SACRAMENTO, Calif. – California's first state Senate bill of the new session – SB 1 – is an effort to combat the Trump administration's environmental rollbacks by requiring state rules to be at least as strict as those in place before January 2017, when President Barack Obama left office.

The current administration has already repealed dozens of environmental rules, including protections for wetlands and smaller streams, and regulating the release of greenhouse gases from oil and gas wells on federal land.

Kim Delfino, California program director for Defenders of Wildlife, says California can't just stand by when Congress or federal agencies cave to special interests.

"This bill was introduced to provide a backstop within state law, so that if further weakening occurs that we can continue to rely on the fact that we will have clean air, clean water and protections for endangered species in California," she states.

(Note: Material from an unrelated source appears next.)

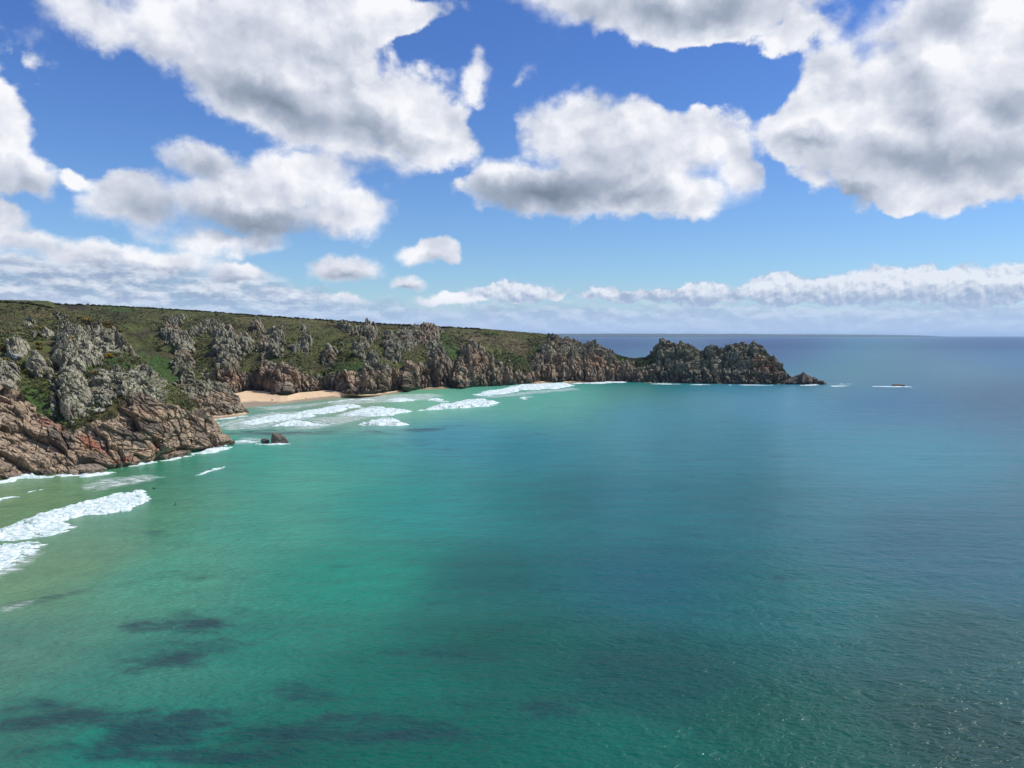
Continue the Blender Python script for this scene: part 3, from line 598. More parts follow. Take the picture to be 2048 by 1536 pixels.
# ------------------------------------------------------------------ beach
def build_beach():
    xs = np.linspace(430, 800, 180); n = 60
    top = G_FAR(xs) - 3; bot = np.interp(xs, [430,475,560,650,690,800], [822,816,808.5,798,795,790])
    a = on_z(xs, top, 3.6); b = on_z(xs, bot, 0.0); t = np.linspace(-.15, 2.0, n)[:, None, None]
    P = a[None] * (1 - t) + b[None] * t; P[..., 2] = 3.6 * (1 - t[..., 0]) - 1.2 * np.clip(t[..., 0] - 1, 0, 1) * 1
    P[..., 2] += (fbm(P / 25., 3, 5) - .5) * .8
    P[..., 2] = np.where((xs > 700)[None], P[..., 2] - (xs[None] - 700) * .05, P[..., 2])
    tag(mesh_obj('beach', P.reshape(-1, 3), grid_faces(n, len(xs)), M_SAND, smooth=True), kind='structure')
    # the thin strip of sand under the second headland and the cove sand under the far cliffs
    for i, (pts, w) in enumerate([([(398,839),(430,837.5),(470,833),(492,829)], 9), ([(1060,768),(1085,767),(1110,765.5)], 16), ([(1120,766.5),(1155,765.5),(1200,765)], 10), ([(655,793),(700,795),(745,793),(790,786),(812,784.5)], 12), ([(840,779.5),(875,777.5),(900,777)], 12)]):
        q = np.array([on_z(*p) for p in pts]); s = np.linspace(0, 1, 60); k = np.linspace(0, 1, len(q))
        c = np.stack([np.interp(s, k, q[:, j]) for j in range(3)], -1); tv = np.linspace(-1, 1, 14)
        P = c[None] + tv[:, None, None] * np.array([0, w, 0]); P[..., 2] = .6 - 1.3 * (tv[:, None] < 0) * tv[:, None] ** 2 - .2 + (tv[:, None] > 0) * tv[:, None] * 1.2 - 2.0 * np.abs(s[None] * 2 - 1) ** 6 + (fbm(P / 6., 3, 9) - .5) * .8
        tag(mesh_obj('sand_strip', P.reshape(-1, 3), grid_faces(14, 60), M_SAND, smooth=True), kind='structure')
build_beach()

# ------------------------------------------------------------------ far coast on the horizon
def build_coast():
    xs = np.arange(900, 1901, 2.); Y = 36000.
    h = np.interp(xs, [900,1090,1300,1500,1700,1860,1885,1900], [7,7,7.3,6.4,5.4,4.0,2.2,0]) + (fbm(np.stack([xs / 30, 0 * xs, 0 * xs], -1), 4, 3) - .5) * 1.3
    z = np.maximum(h, 0) * Y / F + 60 * 0
    X = (xs - 1024) / F * Y; rows = []
    for dy, k in ((0, -.2), (100, .35), (800, .8), (2500, 1.), (5000, .8), (8000, -.2)):
        zz = z * k if k > 0 else np.full_like(z, -8.)
        rows.append(np.stack([X, np.full_like(X, Y + dy), zz], -1))
    P = np.stack(rows, 0)
    tag(mesh_obj('distant_coast', P.reshape(-1, 3), grid_faces(len(rows), len(xs)), M_COAST), kind='structure')
build_coast()

# ------------------------------------------------------------------ loose rocks
def rock_mesh(seed, size=(1, 1, 1), sub=4, rough=.12, planes=16, cut=.62):
    rng = np.random.RandomState(seed); bm = bmesh.new(); bmesh.ops.create_icosphere(bm, subdivisions=sub, radius=1)
    V = np.array([v.co[:] for v in bm.verts]); Fc = np.array([[v.index for v in f.verts] for f in bm.faces]); bm.free()
    n = rng.normal(size=(planes, 3)); n /= np.linalg.norm(n, axis=1, keepdims=True); d = cut + (1 - cut) * rng.rand(planes)
    dt = V @ n.T; r = np.where(dt > .05, d[None] / np.maximum(dt, .05), 9).min(1); r = np.minimum(r, 1.15)
    r += (fbm(V * 2.2 + seed, 4, seed) - .5) * rough * 2
    F1, F2, c = voro(V * 1.7 + seed, seed); r -= .10 * (1 - sst(0, .12, F2 - F1)); r += (c - .5) * rough
    return (V * r[:, None]) * np.array(size), Fc
def boulder(name, px, py, w, h, mat, label, cat, group=None, seed=1, z=0., sub=4, depth=None, sink=.25, rot=0., Y=None):
    """w, h in photo pixels, standing with its foot where that pixel shows"""
    p = on_z(px, py, z) if Y is None else on_y(px, py, Y); s = p[1] / F
    V, Fc = rock_mesh(seed, (w * s / 2, (depth or w * .8) * s / 2, h * s * (1 + sink) * .5), sub)
    c, q = math.cos(R(rot)), math.sin(R(rot)); V = np.stack([c * V[:, 0] + q * V[:, 2], V[:, 1], -q * V[:, 0] + c * V[:, 2]], -1)
    o = mesh_obj(name, V, Fc, mat); o.location = (p[0], p[1], p[2] + h * s * (1 - sink) * .5)
    if label: tag(o, label, cat, group)
    return o
boulder('sea_rock', 557, 886, 42, 18, M_WET, 'large dark wedge-shaped rock standing in the turquoise shallows off the headland', 'sea rock', seed=4, depth=22, sub=5, rot=14)
boulder('sea_rock', 530, 886, 16, 10, M_WET, 'small dark rock in the sea against the left end of the large wedge-shaped rock', 'sea rock', seed=7, depth=12, rot=20)
boulder('shore_boulder', 178, 946, 62, 20, M_TAN, 'big brown boulder in the wash at the foot of the near cliff', 'boulder', seed=11, depth=40, sub=5, rot=4)
boulder('shore_boulder', 146, 949, 30, 12, M_TAN, 'smaller brown boulder touching the left side of the big wash boulder', 'boulder', seed=12, depth=24)
boulder('sea_rock', 1797, 772.6, 34, 4.5, M_WET, 'low black reef awash with white water, alone in the open sea', 'sea rock', seed=14, depth=16)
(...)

Other federal rollbacks under discussion would weaken car emission standards that reduce air pollution, sonic testing rules meant to help marine mammals and habitat conservation measures.

President Donald Trump maintains environmental controls are excessive, strangle commercial activity and cost jobs.

The administration has also looked at weakening protections for fish such as salmon and smelt in order to bring more water to farmers.

Delfino stresses the state can't afford to lose important species.

"And this would direct our state Fish and Wildlife Commission to evaluate all of those species that are currently on the federal endangered species list, for inclusion on our state endangered species list," she states.

That requirement would kick in only if the federal government tries to remove species' protections.

A similar bill, which stalled during the last legislative session, was opposed by oil companies, the California Chamber of Commerce, the California Farm Bureau and the Western State Petroleum Association.